Bobby Fischer died at the age of 64 early this morning due to kidney failure. He was the first Chess World Champion from the United States.
He was brilliant and he was also a sunuvabitch that probably caused more pain in the world than enjoyment over his Chess skills.
“Chess is war on a board,” he once said. “The object is to crush the other man’s mind.”
Garry Kasparov, the former world chess champion from Russia, said Fischer’s ascent in the chess world in the 1960s and his promotion of chess worldwide was “a revolutionary breakthrough” for the game.
His play spawned a chess movement in the United States that is still relatively strong today. And of course one can’t talk about Fischer without mentioning his rivalry with the USSR’s Boris Spassky. You might even say that the Fischer-Spassky matches in the 1970′s helped in the long run with the West eventually winning the Cold War.

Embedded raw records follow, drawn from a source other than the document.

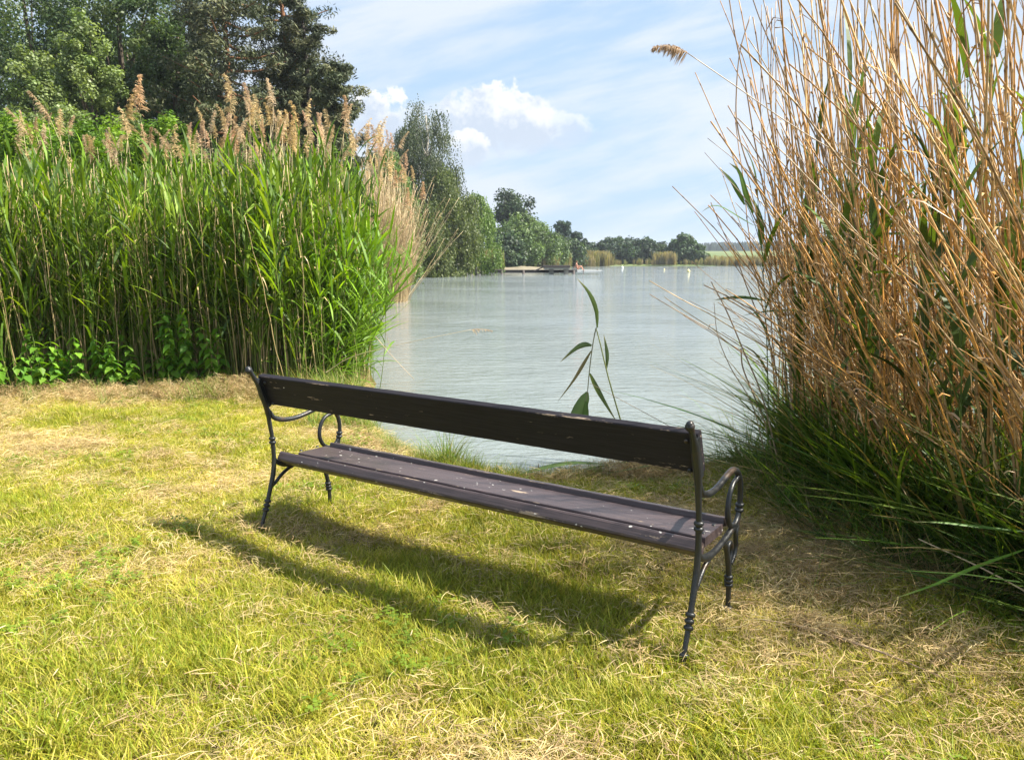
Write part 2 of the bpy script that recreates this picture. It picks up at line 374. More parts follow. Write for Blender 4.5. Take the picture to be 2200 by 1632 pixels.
# ------------------------------------------------------------------ bench
BL = np.array([-1.2676, 3.6672]); BR = np.array([0.5819, 2.4200])
bd = unit(BR - BL); bu = np.array([-bd[1], bd[0]]); BLEN = np.linalg.norm(BR - BL)
bench = link('park_bench', None, loc=(BL[0], BL[1], 0), rot=(0, 0, math.atan2(bd[1], bd[0])),
             label='long brown wooden bench with black cast iron ends, back turned to us on the lawn', category='bench')
def side_frame(x0):
    """profile in (u depth, z height); local x runs along the bench"""
    def tube3(pts, rad, per=6, flat=None):
        c = crom(pts, per); P3 = np.stack([np.full(len(c), x0), c[:, 0], c[:, 1]], 1)
        rr = np.interp(np.linspace(0, 1, len(c)), np.linspace(0, 1, len(rad)), rad)
        mb = MB(); tubes(mb, P3[None], rr[None], 12, ref=(1, 0, 0)); return mb, P3
    def ball(mb, p, r, sx=1, sy=1, sz=1):
        u_ = np.linspace(0, math.pi, 9); v_ = np.linspace(0, 2 * math.pi, 13)[:-1]
        V = np.array([(r * sx * math.sin(a) * math.cos(b), r * sy * math.sin(a) * math.sin(b), r * sz * math.cos(a)) for a in u_ for b in v_]) + p
        Q = [(i * 12 + j, i * 12 + (j + 1) % 12, (i + 1) * 12 + (j + 1) % 12, (i + 1) * 12 + j) for i in range(8) for j in range(12)]
        mb.add(V, Q)
    post = [(-.016, .838), (-.018, .850), (-.008, .848), (.004, .822), (.022, .793), (.040, .762), (.055, .715), (.075, .66), (.088, .60), (.097, .54), (.103, .50), (.106, .46), (.109, .40), (.108, .36), (.1, .30), (.08, .235), (.057, .165), (.038, .11), (.02, .065), (.006, .02), (0, -.03)]
    mb, _ = tube3(post, [.010, .012, .0115, .0105, .0115, .014, .015, .014, .0115, .0105, .0105, .0115, .011, .0115, .0125, .0118, .0105, .010, .0095, .0095, .010])
    ball(mb, np.array([x0, -.014, .842]), .0165)
    fr = mb.obj('end_frame', M_iron, bench)
    def part(name, pts, rad, per=6):
        m2, _ = tube3(pts, rad, per); return m2.obj(name, M_iron, fr)
    part('armrest', [(.085, .64), (.10, .615), (.12, .588), (.155, .572), (.205, .563), (.27, .563), (.34, .574), (.41, .588), (.46, .587), (.505, .570), (.54, .535), (.557, .49), (.56, .44), (.553, .395), (.538, .35), (.527, .32), (.53, .29), (.535, .262), (.525, .235), (.505, .218), (.485, .205)],
         [.009, .0105, .0115, .0125, .0125, .012, .012, .0125, .013, .0125, .012, .0115, .011, .0105, .010, .010, .010, .009, .0085, .008, .007])
    part('scroll', [(.515, .548), (.495, .540), (.468, .535), (.440, .515), (.420, .480), (.414, .435), (.428, .395), (.458, .366), (.495, .358), (.528, .372), (.548, .398)],
         [.011, .009, .009, .010, .0105, .011, .011, .0105, .0105, .010, .0095])
    part('seat_bracket', [(.106, .385), (.125, .358), (.155, .340), (.195, .329), (.26, .322), (.33, .326), (.41, .336), (.475, .350), (.52, .352)],
         [.009, .011, .0135, .0145, .0125, .012, .012, .013, .010])
    part('brace', [(.082, .232), (.112, .252), (.150, .282), (.195, .305), (.245, .318), (.285, .322)], [.007, .0085, .009, .009, .010, .010])
    part('front_leg', [(.375, .325), (.405, .305), (.425, .272), (.447, .225), (.46, .17), (.467, .12), (.469, .06), (.474, -.035)], [.010, .011, .0105, .0115, .0115, .0105, .010, .011])
    part('ring_scroll', [(.448, .235), (.432, .262), (.437, .292), (.458, .300), (.478, .285), (.480, .258), (.466, .232), (.457, .205)], [.006, .0075, .0085, .0085, .0085, .008, .007, .006])
    def collar(u_, z_, du, dz, r=.0175):
        d = unit(np.array([du, dz])); m3 = MB()
        P3 = [(x0, u_ + d[0] * s, z_ + d[1] * s) for s in (-.008, -.006, -.002, .002, .006, .008)]
        tubes(m3, np.array(P3)[None], np.array([[r * .7, r * .92, r, r, r * .92, r * .7]]), 14); m3.obj('collar', M_iron, fr)
    for a in ((.1045, .482, .05, 1), (.106, .462, .02, 1), (.058, .168, .3, 1), (.051, .147, .3, 1), (.044, .126, .3, 1), (.012, .038, .3, 1), (.557, .425, -.1, 1), (.554, .405, -.15, 1),
              (.461, .160, .1, 1), (.463, .143, .1, 1), (.465, .126, .1, 1), (.470, .028, .05, 1)): collar(*a)
    m4 = MB()                                                   # cast plate that takes the backrest
    for (u0, z0, u1, z1) in ((.028, .79, .082, .645),):
        a = np.array([u0, z0]); b = np.array([u1, z1]); d = unit(b - a); nrm = np.array([-d[1], d[0]]) * -1
        nrm = nrm if nrm[0] > 0 else -nrm
        V = []
        for xx in (-.011, .011):
            for q in (a, b, b + nrm * .024, a + nrm * .024): V.append((x0 + xx, q[0], q[1]))
        m4.add(V, [(0, 1, 2, 3), (7, 6, 5, 4), (0, 4, 5, 1), (1, 5, 6, 2), (2, 6, 7, 3), (3, 7, 4, 0)])
    m4.obj('backrest_bracket', M_iron, fr, smooth=False)
    return fr
side_frame(0.0); side_frame(BLEN)

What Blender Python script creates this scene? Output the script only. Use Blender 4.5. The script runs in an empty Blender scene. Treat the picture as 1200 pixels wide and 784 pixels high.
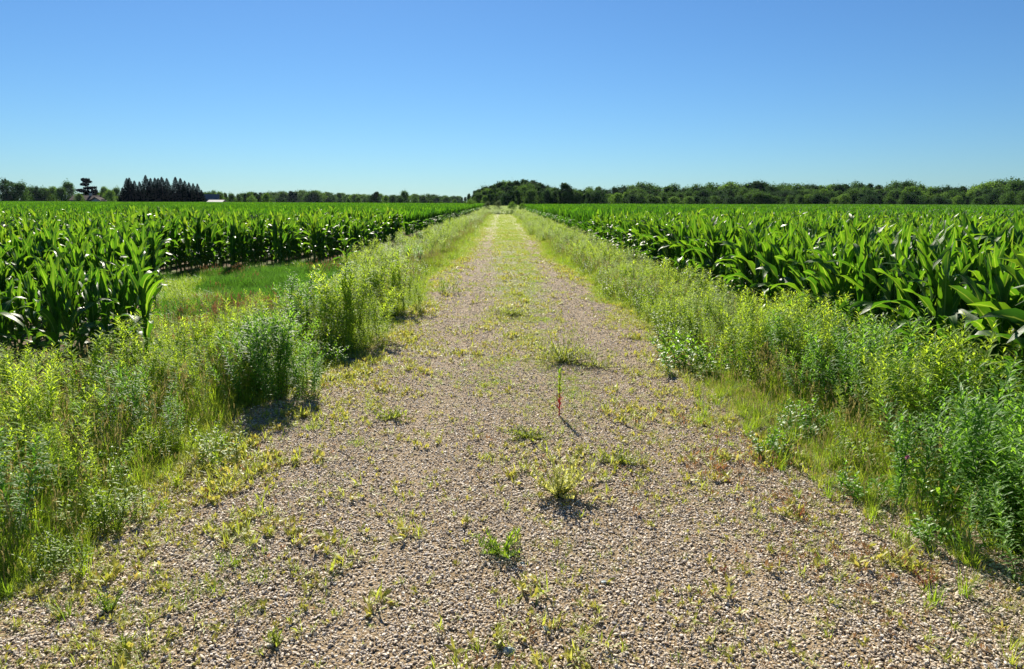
import bpy, math, random
import numpy as np
from mathutils import Vector, Matrix

S = bpy.context.scene
HAZE = 0.000025
C = S.collection
R = math.radians
rng = np.random.default_rng(7)
random.seed(7)

# ------------------------------------------------------------------ camera
CAM_H = 1.74
PITCH = math.atan(155.3 / 867)
F = 867.0
cd = bpy.data.cameras.new('camera')
cam = bpy.data.objects.new('camera', cd)
C.objects.link(cam)
cam.location = (0, 0, CAM_H)
YAW = math.atan(12 / 867)
cam.rotation_mode = 'QUATERNION'
cam.rotation_quaternion = (Matrix.Rotation(-YAW, 4, 'Z') @ Matrix.Rotation(R(90) - PITCH, 4, 'X') @ Matrix.Rotation(R(0.2), 4, 'Z')).to_quaternion()
cd.sensor_width = 36; cd.lens = 26.0; cd.clip_end = 6000; cd.clip_start = .05
S.camera = cam

# ------------------------------------------------------------------ sky and sun
SUN_EL, SUN_AZ = R(36), R(-11)          # azimuth from +Y, negative = left
w = bpy.data.worlds.new('World'); S.world = w; w.use_nodes = True
nt = w.node_tree
sky = nt.nodes.new('ShaderNodeTexSky'); sky.sky_type = 'NISHITA'; sky.sun_disc = False
sky.sun_elevation = SUN_EL; sky.sun_rotation = SUN_AZ
sky.air_density = 1.0; sky.dust_density = 0.1; sky.ozone_density = 3.5; sky.altitude = 0
bg = nt.nodes['Background']; bg.inputs[1].default_value = 0.05
tint = nt.nodes.new('ShaderNodeMix'); tint.data_type = 'RGBA'; tint.blend_type = 'MULTIPLY'; tint.inputs[0].default_value = 1
tint.inputs[7].default_value = (.41, .645, .87, 1)             # the deep clear blue of this summer sky
nt.links.new(sky.outputs[0], tint.inputs[6]); nt.links.new(tint.outputs[2], bg.inputs[0])
sl = bpy.data.lights.new('sun', 'SUN'); sl.energy = 5.0; sl.angle = R(.53); sl.color = (1, .92, .79)
so = bpy.data.objects.new('sun', sl); C.objects.link(so)
sdir = Vector((math.sin(SUN_AZ) * math.cos(SUN_EL), math.cos(SUN_AZ) * math.cos(SUN_EL), math.sin(SUN_EL)))
so.rotation_mode = 'QUATERNION'; so.rotation_quaternion = sdir.to_track_quat('Z', 'Y')
S.view_settings.view_transform = 'Standard'; S.view_settings.look = 'None'
S.view_settings.exposure = 1.15; S.view_settings.gamma = 1
S.render.engine = 'CYCLES'
S.cycles.max_bounces = 6; S.cycles.diffuse_bounces = 4; S.cycles.glossy_bounces = 2
S.cycles.transmission_bounces = 4; S.cycles.transparent_max_bounces = 4
S.cycles.caustics_reflective = False; S.cycles.caustics_refractive = False

# ------------------------------------------------------------------ helpers
def px2ground(px, py, z=0.0):
    """photo pixel (1200x784) to a ground point"""
    v = Vector(((px - 600) / F, -(py - 392) / F, -1))
    v = cam.rotation_quaternion.to_matrix() @ v
    t = (z - CAM_H) / v.z
    return v.x * t, v.y * t

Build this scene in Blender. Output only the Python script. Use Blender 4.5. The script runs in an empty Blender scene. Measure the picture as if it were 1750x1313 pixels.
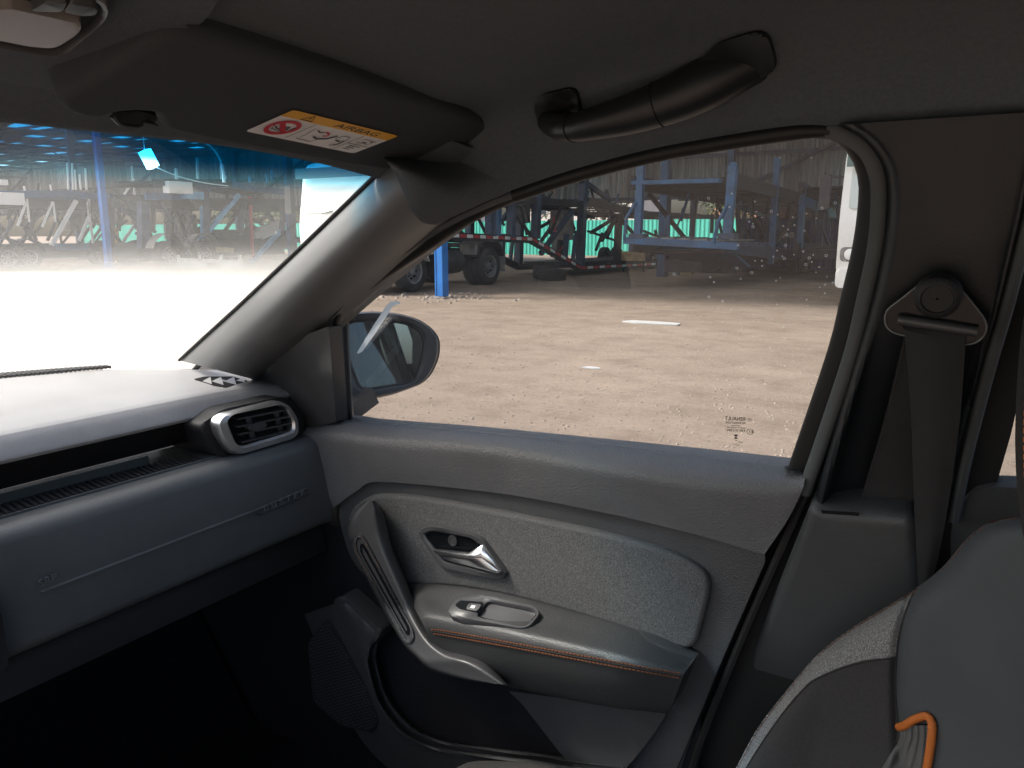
import bpy, bmesh, math, random
from mathutils import Vector, Matrix
random.seed(7)
R = math.radians
V = Vector
S = bpy.context.scene
COL = S.collection

# ---------------------------------------------------------------- camera, world, sun, exposure
CAMZ, YAW, PITCH, FPX = 1.40, 32.0, -11.0, 1322.0
cam = bpy.data.cameras.new('camera')
cam.sensor_width = 36.0
cam.lens = FPX / 1750.0 * 36.0
cam.clip_start = 0.02
cam.clip_end = 2000
camo = bpy.data.objects.new('camera', cam)
COL.objects.link(camo)
camo.location = (0, 0, CAMZ)
camo.rotation_euler = (R(90 + PITCH), 0, R(YAW))
S.camera = camo

SUN_EL, SUN_AZ = 50.0, 32.0         # azimuth from straight ahead of the car, positive towards the driver's side
wd = bpy.data.worlds.new('World')
S.world = wd
wd.use_nodes = True
wn = wd.node_tree
bg = wn.nodes['Background']
sky = wn.nodes.new('ShaderNodeTexSky')
sky.sky_type = 'NISHITA'
sky.sun_disc = False
sky.sun_elevation = R(SUN_EL)
sky.sun_rotation = R(270 - SUN_AZ)
sky.air_density = 1.0
sky.dust_density = 6.0
sky.ozone_density = 0.6
wn.links.new(sky.outputs[0], bg.inputs[0])
bg.inputs[1].default_value = 0.15

sl = bpy.data.lights.new('sun', 'SUN')
sl.energy = 2.0
sl.angle = R(10)
sl.color = (1.0, 0.97, 0.93)
so = bpy.data.objects.new('sun', sl)
COL.objects.link(so)
sd = V((-math.cos(R(SUN_EL)) * math.cos(R(SUN_AZ)), -math.cos(R(SUN_EL)) * math.sin(R(SUN_AZ)), math.sin(R(SUN_EL))))
so.rotation_euler = sd.to_track_quat('Z', 'Y').to_euler()

S.view_settings.view_transform = 'Standard'
S.view_settings.look = 'None'
S.view_settings.exposure = 1.4
S.view_settings.gamma = 1
S.view_settings.use_curve_mapping = False
S.render.engine = 'CYCLES'
S.cycles.use_denoising = True
S.cycles.max_bounces = 10
S.cycles.diffuse_bounces = 5
S.cycles.glossy_bounces = 4
S.cycles.transparent_max_bounces = 24
S.cycles.caustics_reflective = False
S.cycles.caustics_refractive = False
S.cycles.sample_clamp_indirect = 8

# ---------------------------------------------------------------- measuring points: a sight line through a photo point meets a real plane
CY, SY, CP, SP = math.cos(R(YAW)), math.sin(R(YAW)), math.cos(R(-PITCH)), math.sin(R(-PITCH))
EYE = V((0, 0, CAMZ))

def ray(px, py):
    xc, yc = (px - 875.0) / FPX, (656.5 - py) / FPX
    f, u = CP + yc * SP, yc * CP - SP
    return V((xc * CY - f * SY, f * CY + xc * SY, u))

def PX(px, py, x):
    d = ray(px, py)
    return EYE + d * (x / d.x)

def PY(px, py, y):
    d = ray(px, py)
    return EYE + d * (y / d.y)

def PZ(px, py, z):
    d = ray(px, py)
    return EYE + d * ((z - CAMZ) / d.z)

def PL(px, py, p0, n):
    d = ray(px, py)
    return EYE + d * ((p0 - EYE).dot(n) / d.dot(n))

# ---------------------------------------------------------------- materials
def _n(t, k, **kw):
    n = t.nodes.new('ShaderNode' + k)
    for a, b in kw.items():
        setattr(n, a, b)
    return n

def _set(n, **kw):
    for k, v in kw.items():
        n.inputs[k.replace('_', ' ')].default_value = v

def new_mat(name):
    m = bpy.data.materials.new(name)
    m.use_nodes = True
    return m, m.node_tree, m.node_tree.nodes['Principled BSDF']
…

However, his brilliance at Chess was overshadowed by his ability to created controversy when away from the game with his very passionate anti-Semitic views after his fall from the heights of the game and of course there was his reaction to the Sept 11 2001 acts of terrorism:
“This is all wonderful news,” he declared. “I applaud the act. The US and Israel have been slaughtering the Palestinians, just slaughtering them, for years. Robbing them and slaughtering them. No one gave a shit. Now it’s coming back to the US. F*** the US. I want to see the US wiped out. Death to the US.”
It’s with mixed emotions we bid you ‘Goodnight’ and hope that if there’s an afterlife you do better the next go around Mr. Fischer.